In the IPI motion to stay proceedings, Dotts said Judge Manglona twice dismissed the fears of IPI and denied the motions for a stay.

IPI said it learned on Wednesday that it was right all along when a criminal indictment against two of its executives was unsealed, just days before Judge Manglona would decide the amount to enter as a default judgment against IPI.

Dotts said the judge, while presiding over the civil matter, had been presiding over the once-sealed criminal investigation since March 2018, a year before the plaintiffs in the civil action amended their complaint to add IPI as a defendant.

Dotts said IPI for the third time, moves for the mandatory stay because Judge Manglona is presiding over a criminal matter involving the same occurrence in this civil action.

Dotts said Judge Manglona has no discretion to deny a stay that is mandatory under the statute.

But on Friday, Judge Mangloa denied the motion of IPI to set aside judgement in the lawsuit filed by construction workers Tianming Wang, Dong Han, Yongjun Meng, Liangcai Sun, Youli Wang, Qingchun Xu, and Duxin Yan.

Judge Manglona has not ruled on the plaintiffs’ petition for damages, but ordered the plaintiffs to file a supplemental briefing due on Aug. 14.

The judge said she will also issue an order on the plaintiffs’ pending motions for attorney’s fees.

Regarding the IPI motion for stay, Judge Manglona scheduled a hearing for Sept. 10 at 9 a.m.

The plaintiffs are asking the federal court to issue an order awarding them $3.86 million in compensatory damages and $7.72 million in punitive damages.

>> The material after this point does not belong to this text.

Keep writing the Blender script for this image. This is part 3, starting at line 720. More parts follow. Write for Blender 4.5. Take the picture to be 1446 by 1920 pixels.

The plaintiffs worked for the former  IPI contractor and subcontractor, MCC International Saipan Ltd. Co. and Gold Mantis Construction Decoration (CNMI).

IPI was named defendant in the seven workers’ amended complaint.

The plaintiffs are alleging  forced labor, negligence, and liability  for employees of subcontractors.

The plaintiffs’ first amended complaint also alleged human trafficking under the federal Trafficking Victims Protection Reauthorization Act and the CNMI Anti-Trafficking Act, as well as claims under CNMI law for the physical injuries that the plaintiffs said they suffered at the construction project.